As noted by the summary, The Moth does contain some mild content issues, primarily hovering around the question of fornication. Because of Carrie's unwillingness to clear his name, Robert is assumed to be the father of her child. As such, he is slandered by much of the town, who come to like him through his own merit but still show coldness when tragedy reasons he should have "just married the girl." In a way it proves how an idle rumor can not only ruin your life, but the lives around you. Even Sarah, who grows fond of Robert and eventually comes to love him, mistrusts him. She accuses him several times when comforting upset housemaids of taking advantage or trying to seduce the staff. A lot of dialogue involving sex usually comes up, though never overly graphic. At one point he tells her, "The next time I'm accused of having gotten a girl pregnant, I intend to be guilty." Sarah's brother insults the housemaid by making a joke with one of his friends that he'd have to be blindfolded to sleep with her. It turns out both Mr. and Mrs. Thorman have had adulterous affairs; Millie is the result of one of them.


We hear giggling coming from behind a hedge. Passionate kissing intrudes on occasion. On their wedding night, a woman removes her husband's jacket and they kiss romantically. The only real visual issue comes from near-nudity when Robert sits up in bed (we see almost all his backside). There is some domestic violence; Thorman slaps both his wife and daughter and attempts to convince Millie to unknowingly drown herself. A man is knocked off a bridge and killed; the accident is made to look like suicide. Two men get into a brief struggle over a woman's honor; a man's face is cut with a chisel, leaving a scar. A house is set afire with a woman trapped inside; she is rescued, but a man perishes attempting to save her, and another is badly burned. There's some strong and mild profanity (women are called "b*tches" when they don't desire to comply, there is mention of "whores" and "sluts," and general curses).


I found the story interesting but not overly wonderful. A major deterrent for me was the anti-religious message carried in the film.
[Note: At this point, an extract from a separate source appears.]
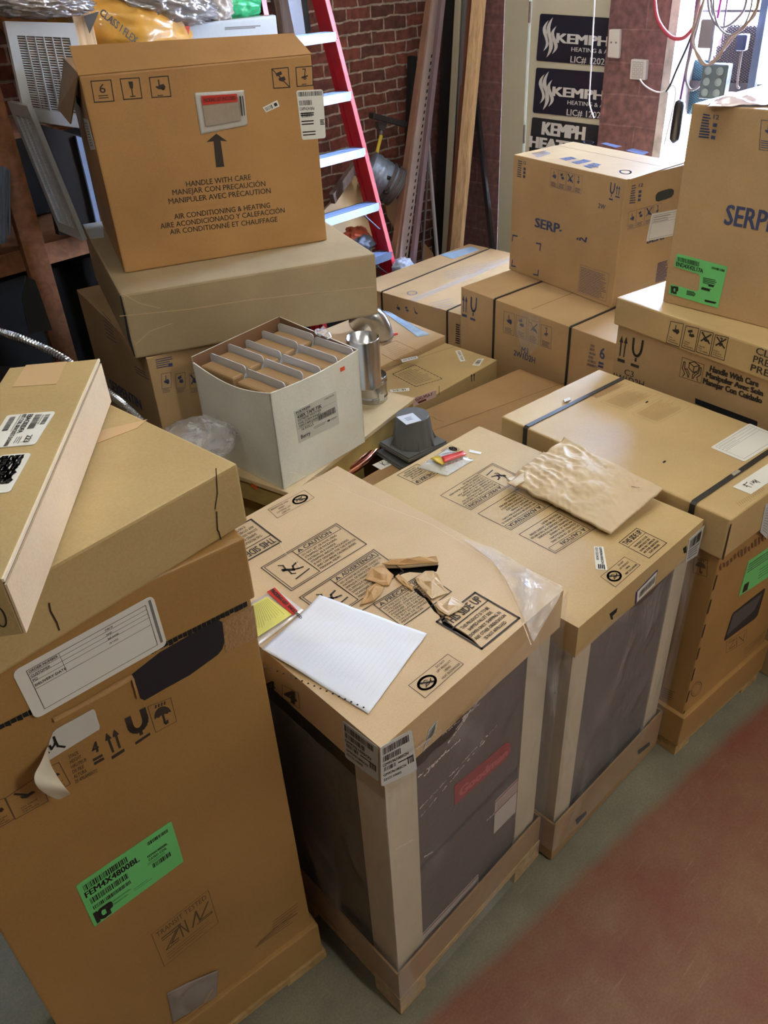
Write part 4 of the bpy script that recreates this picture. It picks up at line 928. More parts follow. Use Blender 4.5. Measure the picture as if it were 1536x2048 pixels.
# ================================================================== WHITE BOX OF TAPE ROLLS ON A WOODEN DECK
PZ0 = .674
Pf = PZ(567, 979, PZ0); PR = PZ(730, 884, PZ0); Pq = [Pf, PR]; vP = Vector((-(PR - Pf).y, (PR - Pf).x, 0)).normalized() * .405
Pq = [Pf, PR, PR + vP, Pf + vP]; PH = zat(Pf, 787)
dk = thing('wooden_deck', 'low plywood-topped timber deck under the white box of tape rolls', 'platform', Pf)
DF, DR = PZ(582, 988, .672), PZ(830, 796, .672); dv_ = Vector((-(DR - DF).y, (DR - DF).x, 0)).normalized() * .40
Dq = [DF, DR, DR + dv_, DF + dv_]
obj('plywood_top', bm_prism(Dq, .655, .672, .002), PLY, dk); obj('timber_frame', bm_prism(poly_off(Dq, -.006), .575, .6545, .002), plain('yellowed_wood', (176, 150, 84), .7, var=.15, scale=12), dk)
k = Ink(.001); fD = side_face(Dq[3], Dq[0]); m = Map(fD, (502, 965), (514, 972), (516, 980), (504, 974)); k.rect(m)
k.build('orange_dot', plain('orange_mark', (220, 96, 50), .6), dk)
for a_ in (Dq, ):
    for f0, f1 in ((.05, .12), (.44, .56), (.88, .95)):
        A_, B_ = a_[0].lerp(a_[1], f0), a_[0].lerp(a_[1], f1); obj('leg', bm_prism([A_ + dv_ * .05, B_ + dv_ * .05, B_ + dv_ * .95, A_ + dv_ * .95], 0, .575, .003), plain('yellowed_wood', (176, 150, 84), .7), dk)

Pb = thing('tape_carton', 'open white carton filled with rolls of foil tape, on the wooden deck', 'cardboard box', (Pf + Pq[2]) / 2)
def wallp(a, b_, z0, z1a, z1b, dip, th, mat, name, inside):
    """thin board wall whose top edge sags by dip in the middle"""
    d = (b_ - a).normalized(); n = Vector((d.y, -d.x, 0)); pts = [Vector((*a.xy, z0)), Vector((*b_.xy, z0))]
    for i in range(13):
        t_ = 1 - i / 12; p = a.lerp(b_, t_); pts.append(Vector((*p.xy, z1a * (1 - t_) + z1b * t_ - dip * math.sin(math.pi * t_))))
    o = obj(name, bm_slab(pts, n, th), [mat, inside], Pb)
    for pl_ in o.data.polygons:
        if pl_.normal.dot(n) < -.5: pl_.material_index = 1
    return o
Lz, Rz = PH + .012, zat(PR, 699)
wallp(Pf, PR, PZ0, PH, Rz + .0, .012, .004, K_WHITE, 'front_wall', K_IN); wallp(Pq[3], Pf, PZ0, PH + .0, PH, .03, .004, K_WHITE, 'side_wall', K_IN)
wallp(PR, Pq[2], PZ0, Rz, PH + .035, 0, .004, K_WHITE, 'side_wall', K_IN); wallp(Pq[2], Pq[3], PZ0, PH + .035, PH + .02, 0, .004, K_WHITE, 'back_wall', K_IN)
obj('bottom', bm_prism(poly_off(Pq, -.006), PZ0, PZ0 + .004, 0), K_IN, Pb)
fP = side_face(Pf, PR); p4 = zc(370, 640, 4.151)
m = Map(fP, *p4((905, 755), (1250, 585), (1278, 860), (945, 1022))); sticker(Pb, m, plain('cream_label', (216, 216, 204), .5), 'product_label'); k = Ink(LOFF)
k.text(m, 'POLYKEN', .03, .89, .35, .955, 1.6); k.hatch(m, 1, .03, .84, .36, .88, .0012); k.text(m, '438X TAPE FSK', .04, .73, .62, .83, 1.3); k.text(m, 'EXTREME WEATHER', .05, .64, .6, .70, .3)
k.text(m, 'FOIL SCRIM KRAFT', .05, .55, .58, .61, .3); k.text(m, '72MM X 46M (2.83IN X 50.3YD)', .05, .46, .72, .52, .3); k.text(m, '16 ROLLS', .1, .33, .38, .41, .3)
k.text(m, 'Berry', .06, .10, .28, .22, .8); k.bars(m, .5, .38, .95, .56, 26, 4); k.hatch(m, 2, .38, .2, .7, .28, .0012); k.rect(m, .72, .22, .78, .27); k.hatch(m, 2, .8, .22, .96, .27, .0012)
k.text(m, '1087503', .7, .89, .94, .93, .2); k.line(m, [(.02, .43), (.98, .43)], .0008); k.line(m, [(.02, .71), (.98, .71)], .0006)
k.build('label_print', INKK, Pb)
m = Map(fP, *p4((1285, 400), (1322, 382), (1326, 412), (1290, 430))); sticker(Pb, m, plain('orange_sticker', (240, 96, 52), .5), 'orange_sticker')
# rolls, packed in white trays
ux = (PR - Pf).normalized(); vx = vP.normalized(); W0 = (PR - Pf).length - .012; D0 = .405 - .014
TRAY = plain('white_tray_plastic', (206, 208, 210), .25, coat=.4); SLV = plain('roll_sleeve', (166, 134, 94), .6)
NP = 5; pw = W0 / NP * .93
rollgrp = 'foil tape packs in the white carton'
def tape_pack():
    rt_ = thing('tape_roll_pack', 'x', 'tape roll', Vector((0, 0, 0)), rollgrp)
    hh = .33
    obj('cardboard_sleeve', bm_box(ux * pw * .40 + vx * .088 + ez * (hh / 2 - .010), ux * pw * .36, vx * .088, ez * (hh / 2 - .010), bev=.008), SLV, rt_)
    # tray with a rounded raised back plate
    bm = bmesh.new(); out = []
    for a, b_ in ((-.006, -.3), (.186, -.3)): pass
    ry, rz_ = .014, hh + .004
    prof = [(-.004, 0), (.188, 0)]
    for i in range(7): an = R_(i * 15); prof.append((.188 - ry + ry * math.cos(an) * 1, rz_ - ry + ry * math.sin(an)))
    for i in range(7): an = R_(90 + i * 15); prof.append((-.004 + ry + ry * math.cos(an), rz_ - ry + ry * math.sin(an)))
    bm_slab([vx * p[0] + ez * p[1] + ux * (pw * .80) for p in prof], -ux, .003, bm)
    bm_slab([vx * (-.004) + ux * a + ez * b_ for a, b_ in ((pw * .1, 0), (pw * .80, 0), (pw * .80, hh - .02), (pw * .7, hh - .03), (pw * .5, hh - .055), (pw * .1, hh - .065))], -vx, .003, bm)
    obj('plastic_tray', bm, TRAY, rt_)
    return rt_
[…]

Carrie's father is the worst kind of self-professed Christian, showing judgment instead of mercy. He shames his daughter in front of the entire church for her "mortal sin," refuses to eat at the same table with her, and then does nothing when she has problems with her pregnancy. Robert, by contrast, has no room for God in his life and proves likable, merciful, compassionate, and willing to stand up for what's right. This single factor, as well as the many implications of promiscuity and the darker turn the story takes, gives The Moth about as much merit as a butterfly fluttering at a lamp.